Hemos asistido a un primero de mayo con el horizonte tormentoso. La cultura ha sido en los últimos años un modelo para la actividad económica; de esto no parece que haya duda, sobre todo ahora que el sector cultural se ve burlado de un modo especialmente doloroso. Pero hay que insistir en que, más allá de suponer un motor económico, el arte y la cultura han sido en realidad un modelo en cuanto a formas, estrategias y símbolos. Y sin embargo, el aparato técnico e ideológico que se apoyó en la innovación y en la creatividad como un modo «excelente» de relación con el mercado, mira ahora hacia otro lado cuando se antoja fundamental apostar por la cultura y la educación.

Fueron precisamente conceptos como innovación y creatividad los que presentaron el mundo del arte como inspiración a un capitalismo delirante en el que el brillo del éxito resultaba arrebatador. Los modos de vida, la sofisticación de la imagen y la figura del emprendedor llevaron a entender la juventud, el arrojo y el descaro como valores que podían compartir perfectamente un artista intrépido y un bolsista pujante.
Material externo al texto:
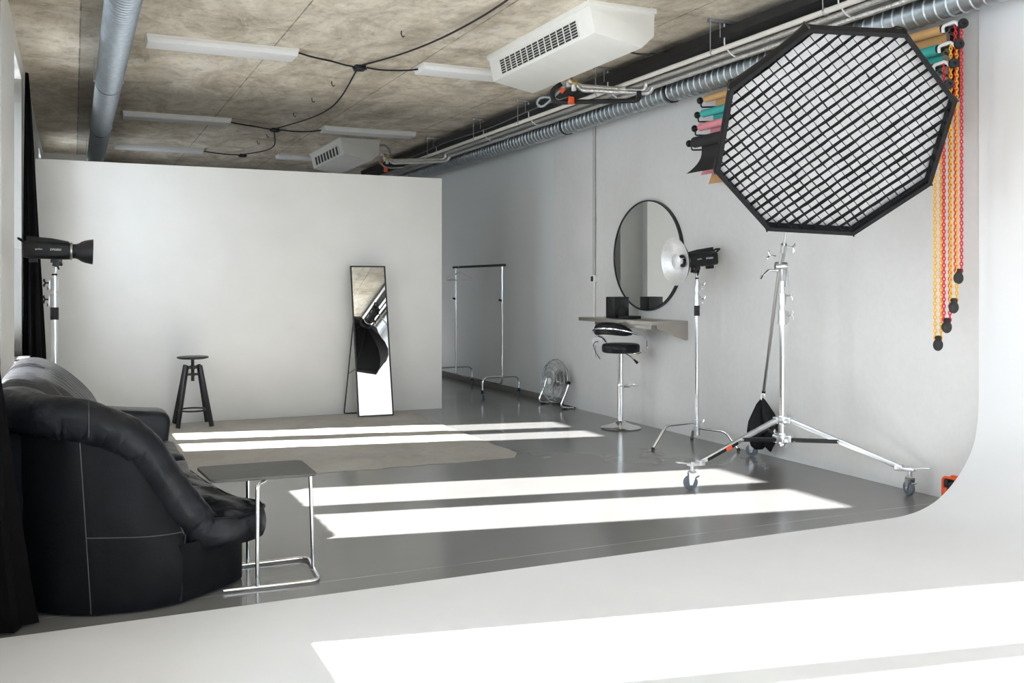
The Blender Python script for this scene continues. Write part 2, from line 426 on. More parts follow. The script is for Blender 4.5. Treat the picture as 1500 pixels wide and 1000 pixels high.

En esta situación y convertido el trabajador en un empresario de sí mismo, se culminó un proceso de liberalización que dibuja ahora un mundo más desigual que nunca, un mundo tan extremadamente competitivo e individualista que la noción de lo colectivo solo se entiende como mecanismo de ataque o de defensa.

La precariedad del trabajador de la cultura, del empleo cultural, es hoy más flagrante que nunca; es algo constatable en el trato de la institución con los artistas o en las relaciones de la institución educativa y universitaria con buena parte de su comunidad.